While other florists were still taking down Christmas decorations, we were already mapping out Valentine's Day. Our planning started in mid-December—two months before the big day.
We began by dissecting last year's performance. Which bouquets actually sold? When did orders peak? Where exactly did customers bail during checkout? This detective work uncovered gold mines nobody had noticed before—like the fact that "modern" arrangements outsold traditional roses when properly featured.
Instead of guessing inventory needs, we built a precise forecast: 430 red roses for February 13-14, 280 pink roses spread across the week, exact stem counts for every filler flower. We even created three new bouquets targeting search trends we spotted—including a "sustainable" option using locally-grown flowers that ended up being our third best-seller.
Our ad approach was ruthlessly efficient:
For Facebook, we spent a tiny $650 but targeted like snipers—newly engaged couples, people with anniversaries in February, and guys who'd searched "last-minute gifts" recently. This precision paid off: 52 sales at just $12 acquisition cost, bringing in $9,800.
We went bigger on Google, investing $3,000 in search ads for people actively hunting Valentine's flowers.
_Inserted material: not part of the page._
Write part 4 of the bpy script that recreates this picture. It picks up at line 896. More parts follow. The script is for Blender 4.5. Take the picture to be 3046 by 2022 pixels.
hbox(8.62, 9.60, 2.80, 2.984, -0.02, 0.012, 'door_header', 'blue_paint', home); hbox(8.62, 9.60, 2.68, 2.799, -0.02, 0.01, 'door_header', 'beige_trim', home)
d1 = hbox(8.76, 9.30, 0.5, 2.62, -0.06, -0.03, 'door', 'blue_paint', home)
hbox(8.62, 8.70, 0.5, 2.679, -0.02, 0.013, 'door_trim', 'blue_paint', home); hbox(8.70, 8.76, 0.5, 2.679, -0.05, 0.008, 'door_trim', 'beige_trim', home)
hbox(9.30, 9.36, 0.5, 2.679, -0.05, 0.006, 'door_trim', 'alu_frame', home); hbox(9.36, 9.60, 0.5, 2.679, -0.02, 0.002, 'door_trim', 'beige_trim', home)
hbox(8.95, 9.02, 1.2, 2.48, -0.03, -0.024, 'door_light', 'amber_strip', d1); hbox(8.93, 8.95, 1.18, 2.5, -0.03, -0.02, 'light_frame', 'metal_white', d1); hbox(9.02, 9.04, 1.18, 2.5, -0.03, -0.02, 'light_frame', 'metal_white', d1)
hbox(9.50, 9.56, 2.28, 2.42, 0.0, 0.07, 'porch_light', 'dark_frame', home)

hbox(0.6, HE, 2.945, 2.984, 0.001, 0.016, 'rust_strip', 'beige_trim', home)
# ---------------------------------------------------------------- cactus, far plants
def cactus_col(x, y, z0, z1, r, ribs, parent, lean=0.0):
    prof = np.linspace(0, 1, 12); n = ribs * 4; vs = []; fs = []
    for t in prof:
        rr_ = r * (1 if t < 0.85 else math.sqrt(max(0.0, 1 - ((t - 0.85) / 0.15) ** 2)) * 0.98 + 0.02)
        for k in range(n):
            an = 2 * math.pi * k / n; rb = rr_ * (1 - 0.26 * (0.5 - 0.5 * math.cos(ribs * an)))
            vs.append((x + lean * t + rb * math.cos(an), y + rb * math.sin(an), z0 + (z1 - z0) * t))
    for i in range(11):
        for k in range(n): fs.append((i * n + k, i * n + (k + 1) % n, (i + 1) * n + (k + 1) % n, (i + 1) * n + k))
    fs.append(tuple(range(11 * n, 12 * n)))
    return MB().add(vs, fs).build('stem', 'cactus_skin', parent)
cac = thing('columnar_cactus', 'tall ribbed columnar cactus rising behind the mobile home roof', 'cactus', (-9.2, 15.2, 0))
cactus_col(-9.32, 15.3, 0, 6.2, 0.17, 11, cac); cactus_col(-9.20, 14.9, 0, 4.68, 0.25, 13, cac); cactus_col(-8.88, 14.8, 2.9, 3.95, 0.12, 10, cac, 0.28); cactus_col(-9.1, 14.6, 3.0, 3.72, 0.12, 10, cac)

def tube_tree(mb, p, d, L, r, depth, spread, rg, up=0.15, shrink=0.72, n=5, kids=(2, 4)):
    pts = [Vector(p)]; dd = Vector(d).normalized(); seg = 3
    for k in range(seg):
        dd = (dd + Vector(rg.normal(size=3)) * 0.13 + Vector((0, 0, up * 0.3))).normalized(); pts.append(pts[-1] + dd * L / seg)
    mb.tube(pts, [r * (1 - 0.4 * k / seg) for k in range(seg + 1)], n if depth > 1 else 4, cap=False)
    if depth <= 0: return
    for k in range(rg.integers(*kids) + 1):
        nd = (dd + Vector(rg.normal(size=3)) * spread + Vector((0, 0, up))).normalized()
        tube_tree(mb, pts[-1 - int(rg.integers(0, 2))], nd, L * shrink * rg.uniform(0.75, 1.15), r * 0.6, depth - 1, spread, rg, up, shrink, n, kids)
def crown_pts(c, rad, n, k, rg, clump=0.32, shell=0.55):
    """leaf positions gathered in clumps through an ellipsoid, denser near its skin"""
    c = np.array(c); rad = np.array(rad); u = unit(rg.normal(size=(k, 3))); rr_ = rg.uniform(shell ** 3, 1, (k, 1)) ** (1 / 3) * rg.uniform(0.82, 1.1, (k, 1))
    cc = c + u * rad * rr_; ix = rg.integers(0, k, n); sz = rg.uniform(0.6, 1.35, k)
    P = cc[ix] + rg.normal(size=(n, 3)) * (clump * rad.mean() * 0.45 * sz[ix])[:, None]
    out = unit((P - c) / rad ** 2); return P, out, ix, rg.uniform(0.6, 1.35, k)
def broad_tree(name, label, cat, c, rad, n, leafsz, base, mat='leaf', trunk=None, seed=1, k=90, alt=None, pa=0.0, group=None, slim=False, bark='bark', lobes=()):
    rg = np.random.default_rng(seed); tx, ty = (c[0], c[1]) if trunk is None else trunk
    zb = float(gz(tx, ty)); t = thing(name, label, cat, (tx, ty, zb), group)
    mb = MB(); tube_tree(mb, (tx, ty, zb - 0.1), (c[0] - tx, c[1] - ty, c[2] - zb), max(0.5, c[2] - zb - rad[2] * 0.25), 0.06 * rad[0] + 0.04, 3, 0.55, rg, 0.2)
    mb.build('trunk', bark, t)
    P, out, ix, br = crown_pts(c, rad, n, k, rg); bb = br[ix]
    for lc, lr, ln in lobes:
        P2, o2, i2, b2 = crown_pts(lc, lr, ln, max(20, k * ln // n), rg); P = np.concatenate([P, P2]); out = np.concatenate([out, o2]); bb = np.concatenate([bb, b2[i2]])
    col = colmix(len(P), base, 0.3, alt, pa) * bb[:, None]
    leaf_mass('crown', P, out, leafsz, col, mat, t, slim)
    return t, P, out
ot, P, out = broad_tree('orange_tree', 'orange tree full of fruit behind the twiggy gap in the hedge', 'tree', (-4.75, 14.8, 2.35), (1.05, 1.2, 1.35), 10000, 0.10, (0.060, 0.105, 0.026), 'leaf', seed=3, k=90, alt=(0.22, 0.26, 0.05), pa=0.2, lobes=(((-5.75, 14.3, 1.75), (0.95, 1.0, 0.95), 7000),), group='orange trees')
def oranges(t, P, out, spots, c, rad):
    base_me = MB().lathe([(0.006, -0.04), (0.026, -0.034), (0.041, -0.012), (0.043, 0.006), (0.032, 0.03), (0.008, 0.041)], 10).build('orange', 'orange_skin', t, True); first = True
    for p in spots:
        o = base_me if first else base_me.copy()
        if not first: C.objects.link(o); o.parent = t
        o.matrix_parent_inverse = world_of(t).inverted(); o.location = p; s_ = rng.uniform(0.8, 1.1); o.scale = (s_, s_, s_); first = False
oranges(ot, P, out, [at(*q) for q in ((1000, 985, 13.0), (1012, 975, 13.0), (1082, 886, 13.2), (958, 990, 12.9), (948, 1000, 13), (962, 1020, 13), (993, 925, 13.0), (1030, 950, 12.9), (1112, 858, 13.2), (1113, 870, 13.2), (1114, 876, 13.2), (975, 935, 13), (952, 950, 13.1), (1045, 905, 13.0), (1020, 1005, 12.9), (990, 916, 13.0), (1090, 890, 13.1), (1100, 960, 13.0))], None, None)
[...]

This drove 82 sales worth $13,000. Every ad featured urgent language like "Last day for guaranteed delivery!" and "Only 8 Deluxe bouquets remaining!"
The game-changer was our early bird campaign. We offered free delivery plus a complimentary chocolate box for orders placed before February 7th. This wasn't just a nice promotion—it strategically shifted 30% of orders to the early window, preventing the usual Valentine's Eve chaos.